Just after the two deputies took off his handcuffs to lead him into the courtroom, David Jones, an armed robbery suspect wearing the black and white sneakers issued to all inmates at the Fairfax County jail, made his break.

The Fairfax County Courthouse was crowded as usual that Friday morning, Nov. 24. Ripping the buttons off his coat, Jones broke from the clutches of Deputy Robert Huber. Deputy James Payne tackied Jones and rolled down a flight of stairs with him.

Jones got away from Payne -- who severely injured his shoulder on the stairs -- and sprinted out of the court-house, acorss a lawn, past an Exxon station and into the unknown. The 24-year-old's flight was successfl, even though his mother had warned deputies that her son intended to escape. He has not been seen since.

"If you want to escape from the Fairfax County Courthouse it is an easy thing to do," said Fairfax County Sheriff James D. Swinson, the man responsible for courthouse security.

"Some of these prisoners we have can really move. You get somebody who runs like Tony Dorsett and what are you going to do with a stud like that?" Swinson said yesterday.

Swinson said the county has been "awfully lucky" in recent years that more prisoners have not figured out how easy it is to escape when they are transferred from the county jail to the courthouse, most of which was built in the early 1950s.

Fairfax County plans to build a new courthouse in Fairfax City, to be completed in 1981, with "safe corridors" that will separate prisoners from other courthouse visitors.

In the existing building, located in the center of Fairfax City, prisoners and deputies move through hallways that are frequently jammed with attorneys, children, distraught parents and people seeking to pay traffic fines.

"What we've got is a big city courthouse with rural security precautions," said Chief Deputy Wayne M. Huggins. "If a man decides to run in the courthouse, the only thing we can use to stop him is brute force," Huggins said.

Swinson said he congratulated both deputies who failed to stop Jones' escape in November. He respected their coolness.

"My deputies, thank God, did not shoot at the man. They had ample opportunity. Out here on the lawn in front of the courthouse, they could have had a clear shot. But they could have missed and hit somebody across the street in those law officers," Swinson said.

About 11,000 prisoners are moved in and out of the 18 courtrooms in the Fairfax courthouse every year, according to the sheriff's department. Jones is only the second prisoner to succeed in breaking away from deputies and escaping in this decade, Swinson said.

What makes the Jones excape "obviously unusual," according to Huggins, is the warning by Jones' mother that her son was planning a getaway.

Two weeks before Jones ran out of the courthouse, the prisoner's mother called Deputy Walter McLaughlin and said her son had vowed to excape, Huggins said. McLaughlin told the jail's chief confinement officer, Capt. Donald F. Wilkins, about the call.
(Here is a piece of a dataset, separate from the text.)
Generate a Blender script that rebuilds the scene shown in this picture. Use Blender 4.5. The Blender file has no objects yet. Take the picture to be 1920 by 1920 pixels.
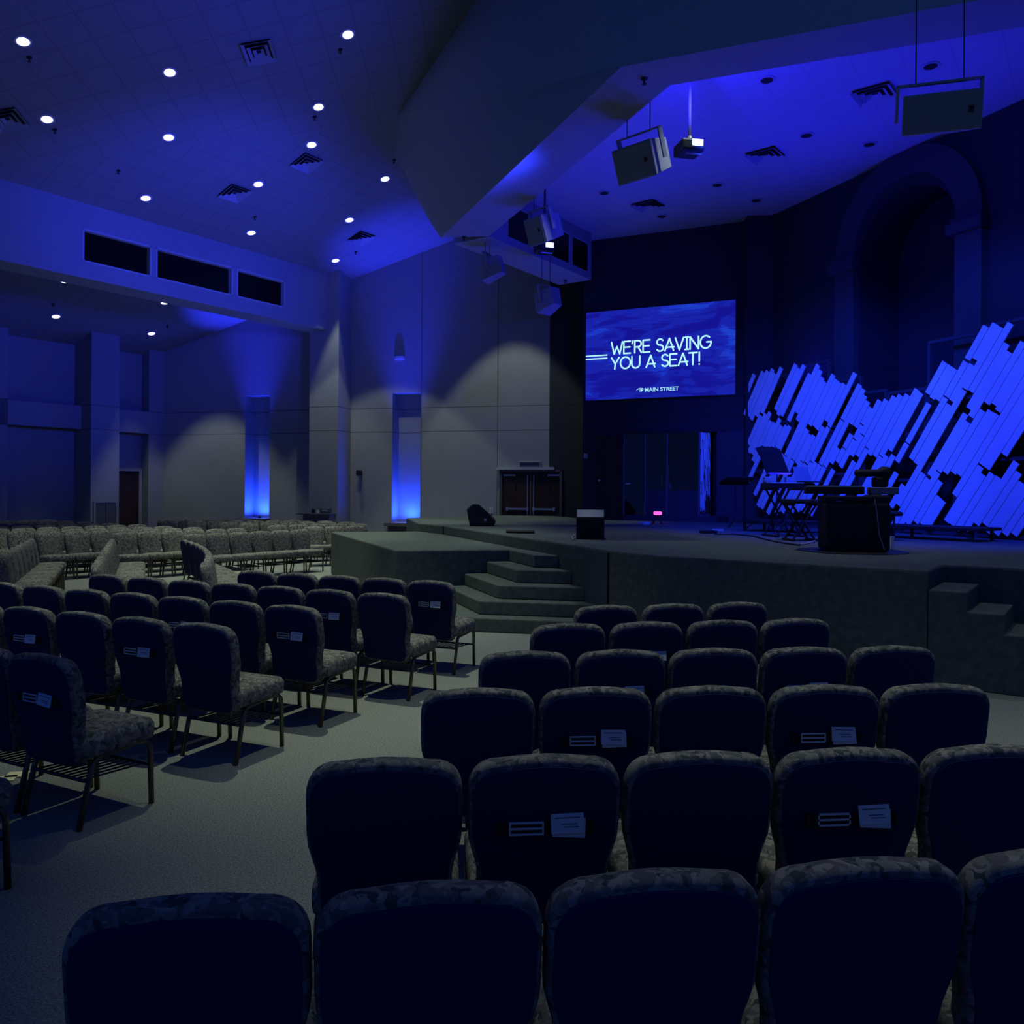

Wilkins said yesterday that he remembers hearing about the "escape risk," but did not order extra security precautions because he considers everybody in the jail to be a potential escapee.

Jones was transported from the jail to the courthouse, a distance of about one block, under the guard of two deputies, Swinson said.

Swinson, who said he didn't hear about the warning about Jones until after the escape, said yesterday that from the viewpoint of a "Monday morning quarterback" there probably should have been extra men guarding Jones.

The sheriff claimed, however, that the security problem in the courthouse has little to do with how many men guard a prisoner.

"Anytime you have prisoners out in the public like that you are at a disadvantage," Swison said. "When a prisoner has to march through a crowd of people, he can lunge and break away."

Since Jones's escape, seven of the eight Fairfax County Circuit Court judges have ordered that handcuffs be removed from prisoners only after they have been brought insid their courtrooms.

Swinson said that he would prefer that handcuffs never be taken off prisoners when they are ouside of jail.